Even using screws with the small 'trim type' heads means rather large holes to fill which show up under the stained finish. I have also experimented with using wood plugs to cover the screw holes but find these still leave a distinct circle outline where the stain has penetrated the grain at the edge of the hole.

Can anyone suggest a method of fixing that would not show through the stain and varnish finish or should I give up and just paint.

I really prefer the appearance of stain but if I can't hide the screw holes the whole effect would look cheap and shoddy. Any ideas ?
 
If you can't use panel adhesive (e.g. liquid nails, or loctite)  I'd cut out and inch or so strip of drywall in several places where the molding is going and screw some small strips in place.  Then just use the appropriate length finish nails to attach your molding to those strips.

Chris...
 
Peter,
Select a pin nail that is no longer than the thickness of the drywall and the molding combined, drive the nail at a 45 deg. followed by a second nail shot close to the first one, but this time going in the opposite direction. The nails should cross over themselves. This technique will hold the molding in place until the glue has had time to dry.
I use silicone to hold wood to drywall because it sticks well and is flexible, If you decide to use construction adhesive it will dry very hard, so if the molding is bumped or struck, the brittle glue will pull the drywall paper of the gypsum, which is the weakest link. Silicone has some "give".
You could try to brace the molding too.
Chris' idea works the best though, but its allot of work because you will be running plywood strapping, that is screwed to the studs, behind all the moldings.
Good luck,

Mirko
 
I use panel adhesive & an air finish nailer that shoots 15ga nails. I shoot the nails into the steel studs. I know of finishers that use only the air nails. The nails do hold well in the steel studs but I use the panel adhesive because I do not like getting call backs.
 
chrisrosenb said:
I use panel adhesive & an air finish nailer that shoots 15ga nails. I shoot the nails into the steel studs. I know of finishers that use only the air nails. The nails do hold well in the steel studs but I use the panel adhesive because I do not like getting call backs.

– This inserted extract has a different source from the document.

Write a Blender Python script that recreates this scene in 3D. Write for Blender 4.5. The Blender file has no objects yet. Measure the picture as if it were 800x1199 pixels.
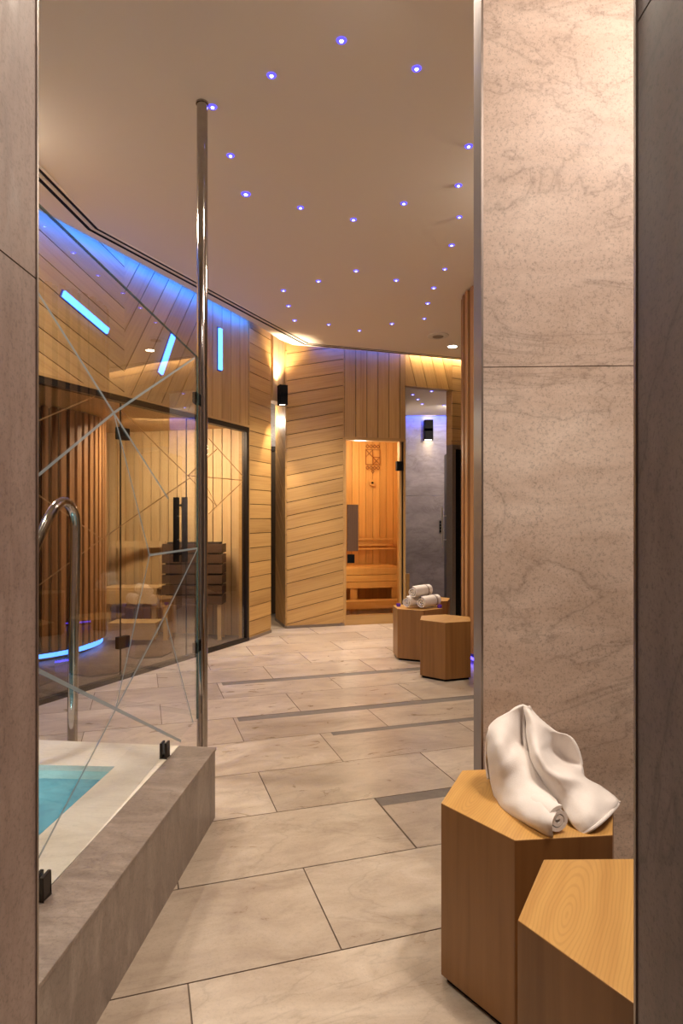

I agree 100% with this. I've run miles of trim on steel framed walls with 15ga nail guns and adhesive. Never have a problem. Mirko has an excellent point about the silicone though. Silicone is better in a lot of ways. I don't see Silicone getting used very often for cost reasons though.

Only thing I wonder about here is the gauge of the steel being used (I don't claim to be well versed in construction practices down under). 15 ga guns work perfectly with 20 or 25 ga studs. However, anything thicker than that and the nails just deflect instead of puncturing the steel.